What I think should be remembered, alongside acknowledging and punishing the frauds, is that the wealth that was supposedly lost by various individuals (and especially state and local governments) was wealth that never actually existed in the first place. It was faux-wealth that was "created" by unbacked credit expansion and the issuance of new paper ticket claims to the existing supply of real wealth. A lot of people got fooled initially when they made these faux-wealth investments into thinking that they actually controlled or were entitled to the real wealth these charades represented. Understandably, they are confused to the point of anger when reality reasserts itself and they find out that, not only do they not own the things they thought they did but those things never existed in the first place.
The reason I call special attention to the victims of these collapsing finance and investment schemes who find themselves to be the agents of state and local governments is because these people should be least surprised of anyone to have "lost" control of their faux-wealth. After all, they work for the government, an institution whose reputation the world over is one of producing no real wealth whatsoever yet nonetheless being the world's reigning champion at carelessly consuming any it might lay its hands on.
Government is home to the least financially-savvy individuals in a given society. It is home to the most corrupt, the least entrepreneurial, the least sophisticated, the most cluelessly detached from reality. Government employees live their entire lives producing nothing of value to anyone else (hint: that's why they finance themselves coercively) yet somehow maintain the illusion that they are entitled to a comfortable standard of living like the other, productive members of society off which they feed.
Is it at all surprising then that these people would be taken in, in large numbers and in large amounts, by some of the most hare-brained schemes cooked up by their kinfolk on Wall Street? Should it surprise anyone at all that they managed to consume billions of dollars in faux-wealth lost to addle-brained money-multiplication magic manipulations that now put their future ability to consume wealth at risk via shakey attempts to roll over their unsustainable debt burdens?

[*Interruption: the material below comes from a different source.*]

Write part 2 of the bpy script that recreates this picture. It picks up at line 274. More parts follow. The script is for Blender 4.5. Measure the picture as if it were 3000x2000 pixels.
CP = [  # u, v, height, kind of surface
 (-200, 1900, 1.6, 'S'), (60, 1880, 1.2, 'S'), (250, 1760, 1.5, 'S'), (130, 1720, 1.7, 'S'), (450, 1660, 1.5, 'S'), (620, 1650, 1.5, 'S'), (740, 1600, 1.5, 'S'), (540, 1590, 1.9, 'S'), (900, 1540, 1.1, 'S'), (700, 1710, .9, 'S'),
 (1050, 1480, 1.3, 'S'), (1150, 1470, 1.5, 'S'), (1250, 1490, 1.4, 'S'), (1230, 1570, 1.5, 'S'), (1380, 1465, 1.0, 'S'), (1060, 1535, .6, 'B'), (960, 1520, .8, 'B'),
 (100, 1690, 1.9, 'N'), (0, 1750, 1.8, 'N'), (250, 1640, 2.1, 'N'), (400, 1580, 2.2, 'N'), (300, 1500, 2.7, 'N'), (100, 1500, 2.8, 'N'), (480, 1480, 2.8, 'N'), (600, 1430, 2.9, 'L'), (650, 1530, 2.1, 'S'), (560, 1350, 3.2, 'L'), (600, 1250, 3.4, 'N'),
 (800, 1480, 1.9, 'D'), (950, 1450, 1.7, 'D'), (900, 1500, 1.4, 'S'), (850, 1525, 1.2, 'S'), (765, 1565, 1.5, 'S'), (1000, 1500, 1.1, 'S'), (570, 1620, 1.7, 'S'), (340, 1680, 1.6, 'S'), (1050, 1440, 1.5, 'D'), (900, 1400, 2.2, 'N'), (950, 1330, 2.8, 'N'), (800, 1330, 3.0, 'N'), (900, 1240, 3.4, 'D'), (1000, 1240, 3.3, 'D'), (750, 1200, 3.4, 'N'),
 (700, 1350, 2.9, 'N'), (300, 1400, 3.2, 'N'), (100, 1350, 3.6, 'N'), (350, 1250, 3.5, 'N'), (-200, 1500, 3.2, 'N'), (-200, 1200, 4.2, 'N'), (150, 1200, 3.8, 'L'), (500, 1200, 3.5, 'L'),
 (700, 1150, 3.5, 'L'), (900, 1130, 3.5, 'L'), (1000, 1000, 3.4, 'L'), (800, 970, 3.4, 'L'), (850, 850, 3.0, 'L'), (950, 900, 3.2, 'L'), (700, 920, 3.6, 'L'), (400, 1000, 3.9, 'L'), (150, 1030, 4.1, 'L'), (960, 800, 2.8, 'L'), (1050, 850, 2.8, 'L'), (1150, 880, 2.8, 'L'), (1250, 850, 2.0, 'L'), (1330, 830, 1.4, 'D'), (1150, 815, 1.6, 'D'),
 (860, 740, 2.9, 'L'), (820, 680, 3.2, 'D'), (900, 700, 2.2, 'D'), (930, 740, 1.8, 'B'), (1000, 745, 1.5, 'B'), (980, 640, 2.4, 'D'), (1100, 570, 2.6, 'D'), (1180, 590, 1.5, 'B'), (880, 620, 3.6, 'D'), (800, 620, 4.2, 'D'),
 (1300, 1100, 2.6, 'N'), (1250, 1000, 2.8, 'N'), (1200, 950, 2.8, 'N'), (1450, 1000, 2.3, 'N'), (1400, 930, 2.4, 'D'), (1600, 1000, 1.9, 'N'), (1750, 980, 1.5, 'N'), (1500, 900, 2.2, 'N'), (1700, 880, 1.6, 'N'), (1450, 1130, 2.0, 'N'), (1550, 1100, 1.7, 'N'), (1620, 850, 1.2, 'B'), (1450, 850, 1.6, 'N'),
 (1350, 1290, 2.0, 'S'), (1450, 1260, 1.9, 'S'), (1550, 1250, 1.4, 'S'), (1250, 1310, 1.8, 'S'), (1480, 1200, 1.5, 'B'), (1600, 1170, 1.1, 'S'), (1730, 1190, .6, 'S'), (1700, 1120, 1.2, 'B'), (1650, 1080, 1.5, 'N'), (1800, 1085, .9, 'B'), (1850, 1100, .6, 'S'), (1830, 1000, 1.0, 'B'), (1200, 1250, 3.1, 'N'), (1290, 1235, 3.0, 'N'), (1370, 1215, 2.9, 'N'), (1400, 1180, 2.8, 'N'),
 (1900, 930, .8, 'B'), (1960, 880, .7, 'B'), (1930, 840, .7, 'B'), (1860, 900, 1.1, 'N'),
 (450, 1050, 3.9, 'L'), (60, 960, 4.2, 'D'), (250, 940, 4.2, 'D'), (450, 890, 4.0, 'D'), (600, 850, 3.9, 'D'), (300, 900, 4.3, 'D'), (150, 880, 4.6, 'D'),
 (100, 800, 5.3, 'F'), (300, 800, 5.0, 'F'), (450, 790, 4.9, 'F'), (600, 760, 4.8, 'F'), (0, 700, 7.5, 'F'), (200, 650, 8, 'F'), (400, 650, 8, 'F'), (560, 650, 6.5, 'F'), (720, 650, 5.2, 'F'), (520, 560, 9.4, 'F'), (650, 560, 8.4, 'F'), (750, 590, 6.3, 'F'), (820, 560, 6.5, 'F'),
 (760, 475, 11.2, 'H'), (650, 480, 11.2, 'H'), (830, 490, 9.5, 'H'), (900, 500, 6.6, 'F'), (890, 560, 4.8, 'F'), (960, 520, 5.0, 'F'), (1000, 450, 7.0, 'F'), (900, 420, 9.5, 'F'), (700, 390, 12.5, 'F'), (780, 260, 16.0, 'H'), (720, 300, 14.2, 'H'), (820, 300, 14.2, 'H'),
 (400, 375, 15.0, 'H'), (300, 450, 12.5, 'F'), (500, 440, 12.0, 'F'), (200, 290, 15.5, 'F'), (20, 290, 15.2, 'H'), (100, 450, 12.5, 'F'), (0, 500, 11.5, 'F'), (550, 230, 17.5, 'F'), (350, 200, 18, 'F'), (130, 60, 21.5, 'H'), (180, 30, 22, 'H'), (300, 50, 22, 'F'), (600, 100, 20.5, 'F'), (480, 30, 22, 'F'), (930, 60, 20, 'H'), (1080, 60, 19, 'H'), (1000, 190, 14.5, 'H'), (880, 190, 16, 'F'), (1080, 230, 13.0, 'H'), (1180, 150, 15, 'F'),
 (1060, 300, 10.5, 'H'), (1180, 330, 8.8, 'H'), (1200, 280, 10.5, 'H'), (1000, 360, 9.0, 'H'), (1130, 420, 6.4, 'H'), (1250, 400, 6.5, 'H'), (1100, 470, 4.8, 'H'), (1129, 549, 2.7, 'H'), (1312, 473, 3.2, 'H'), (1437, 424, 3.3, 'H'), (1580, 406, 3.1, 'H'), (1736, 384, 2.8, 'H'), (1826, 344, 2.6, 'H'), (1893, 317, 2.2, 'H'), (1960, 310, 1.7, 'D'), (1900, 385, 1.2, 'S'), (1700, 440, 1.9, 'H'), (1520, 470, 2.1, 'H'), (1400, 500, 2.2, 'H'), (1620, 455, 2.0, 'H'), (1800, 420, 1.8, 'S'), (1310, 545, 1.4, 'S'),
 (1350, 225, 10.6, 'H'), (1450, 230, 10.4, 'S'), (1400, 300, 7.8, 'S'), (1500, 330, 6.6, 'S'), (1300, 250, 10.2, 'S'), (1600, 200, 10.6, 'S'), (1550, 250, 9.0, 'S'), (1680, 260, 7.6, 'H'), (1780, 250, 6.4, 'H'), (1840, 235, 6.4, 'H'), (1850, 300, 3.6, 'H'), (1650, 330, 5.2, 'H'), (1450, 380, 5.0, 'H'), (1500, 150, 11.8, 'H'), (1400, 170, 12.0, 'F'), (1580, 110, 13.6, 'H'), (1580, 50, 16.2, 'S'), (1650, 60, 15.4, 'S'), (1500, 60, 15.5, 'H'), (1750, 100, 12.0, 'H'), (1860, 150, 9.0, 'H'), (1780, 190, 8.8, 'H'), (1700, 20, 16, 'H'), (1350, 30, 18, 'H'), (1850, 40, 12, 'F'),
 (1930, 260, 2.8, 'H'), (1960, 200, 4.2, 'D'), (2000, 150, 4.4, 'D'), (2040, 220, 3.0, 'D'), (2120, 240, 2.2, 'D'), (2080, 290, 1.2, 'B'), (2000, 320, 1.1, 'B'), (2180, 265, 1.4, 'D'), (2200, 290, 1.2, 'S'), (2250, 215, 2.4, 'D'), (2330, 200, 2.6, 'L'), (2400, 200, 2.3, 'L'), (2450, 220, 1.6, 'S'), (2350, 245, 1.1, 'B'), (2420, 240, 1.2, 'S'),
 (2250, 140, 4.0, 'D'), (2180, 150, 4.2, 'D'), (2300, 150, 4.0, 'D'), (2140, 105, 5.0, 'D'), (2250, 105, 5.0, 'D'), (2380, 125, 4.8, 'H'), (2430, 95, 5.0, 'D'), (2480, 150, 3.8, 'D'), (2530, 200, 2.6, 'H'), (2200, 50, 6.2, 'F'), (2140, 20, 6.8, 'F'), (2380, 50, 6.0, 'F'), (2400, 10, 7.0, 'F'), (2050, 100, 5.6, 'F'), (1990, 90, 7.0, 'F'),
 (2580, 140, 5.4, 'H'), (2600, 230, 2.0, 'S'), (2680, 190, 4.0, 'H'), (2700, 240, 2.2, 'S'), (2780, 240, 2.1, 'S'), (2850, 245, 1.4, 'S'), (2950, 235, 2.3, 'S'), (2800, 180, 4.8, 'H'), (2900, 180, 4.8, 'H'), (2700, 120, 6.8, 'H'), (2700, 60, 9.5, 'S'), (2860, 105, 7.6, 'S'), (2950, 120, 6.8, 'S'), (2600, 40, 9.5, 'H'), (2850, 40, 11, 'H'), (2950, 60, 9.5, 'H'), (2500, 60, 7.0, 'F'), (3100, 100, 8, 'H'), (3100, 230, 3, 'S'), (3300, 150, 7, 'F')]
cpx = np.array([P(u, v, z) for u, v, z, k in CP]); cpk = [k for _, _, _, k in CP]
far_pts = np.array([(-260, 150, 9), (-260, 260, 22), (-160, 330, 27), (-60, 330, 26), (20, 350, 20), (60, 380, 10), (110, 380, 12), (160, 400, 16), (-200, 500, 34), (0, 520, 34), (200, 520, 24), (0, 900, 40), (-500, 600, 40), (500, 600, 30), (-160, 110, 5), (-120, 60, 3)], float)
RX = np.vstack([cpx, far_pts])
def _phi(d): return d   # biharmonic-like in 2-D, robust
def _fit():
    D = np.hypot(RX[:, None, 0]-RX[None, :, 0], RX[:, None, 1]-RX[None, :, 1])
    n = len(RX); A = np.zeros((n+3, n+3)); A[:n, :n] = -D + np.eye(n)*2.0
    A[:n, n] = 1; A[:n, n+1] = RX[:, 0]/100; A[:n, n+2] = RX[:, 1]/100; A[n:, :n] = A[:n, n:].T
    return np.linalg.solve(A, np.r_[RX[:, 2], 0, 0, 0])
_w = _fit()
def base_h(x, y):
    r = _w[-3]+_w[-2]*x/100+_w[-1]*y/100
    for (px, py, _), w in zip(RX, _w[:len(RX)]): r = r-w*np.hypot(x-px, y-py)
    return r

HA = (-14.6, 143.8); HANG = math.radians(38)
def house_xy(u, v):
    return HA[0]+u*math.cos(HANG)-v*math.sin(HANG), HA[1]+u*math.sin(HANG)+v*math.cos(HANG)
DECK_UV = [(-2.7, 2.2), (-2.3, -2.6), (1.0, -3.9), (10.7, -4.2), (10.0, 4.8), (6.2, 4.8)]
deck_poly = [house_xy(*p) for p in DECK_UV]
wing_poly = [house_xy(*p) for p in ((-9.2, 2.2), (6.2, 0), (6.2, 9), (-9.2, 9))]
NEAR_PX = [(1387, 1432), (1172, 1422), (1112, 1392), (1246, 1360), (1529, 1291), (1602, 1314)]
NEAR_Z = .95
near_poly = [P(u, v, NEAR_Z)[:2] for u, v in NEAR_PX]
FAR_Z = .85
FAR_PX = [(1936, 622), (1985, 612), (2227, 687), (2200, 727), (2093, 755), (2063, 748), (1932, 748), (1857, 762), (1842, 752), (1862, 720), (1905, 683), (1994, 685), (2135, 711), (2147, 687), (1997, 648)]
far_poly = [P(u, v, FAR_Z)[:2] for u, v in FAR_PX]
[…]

One "lesson" that kept going unlearned over the past several decades was how a country such as the US could be increasingly prosperous all while increasing the size and scope of government welfare programs and spending as well as total command over the economy. Doesn't free market economic theory tell us these two things should not be happening simultaneously?
Indeed it does! One thing to keep in mind is that the total wealth potential of the country was inhibited the entire time, that is, current levels of real wealth are far below where they actually could or should be had we enjoyed a freer economy. The other thing to realize is that the "evaporation" of all this government-controlled faux-wealth through these financing and investment schemes is the inevitable result of this lesson finally being learned. It signals the recognition phase, where reality slowly creeps back in and market participants come to terms with the simple truth that trade-offs still do matter. As it turns out, it wasn't a fluke and the theory wasn't wrong, it really wasn't possible to have increasing levels of private and public consumption simultaneously without anyone having to sacrifice anywhere along the line.
Now, forced to choose as reality reasserts itself in the Realm Economic, people are unwittingly or not choosing in the market that these obligations be shed and instead society as a whole stick to the basics of private consumption rather than sacrifice a private standard of living to enjoy the frivolities of a public one.
Faux-wealth is just that-- fake. It never existed, it was an illusion. Many people can't tell the difference between an illusion and reality until they reach out and touch it themselves. Consider the present circumstances in the financial markets those moments of authentic dexterity!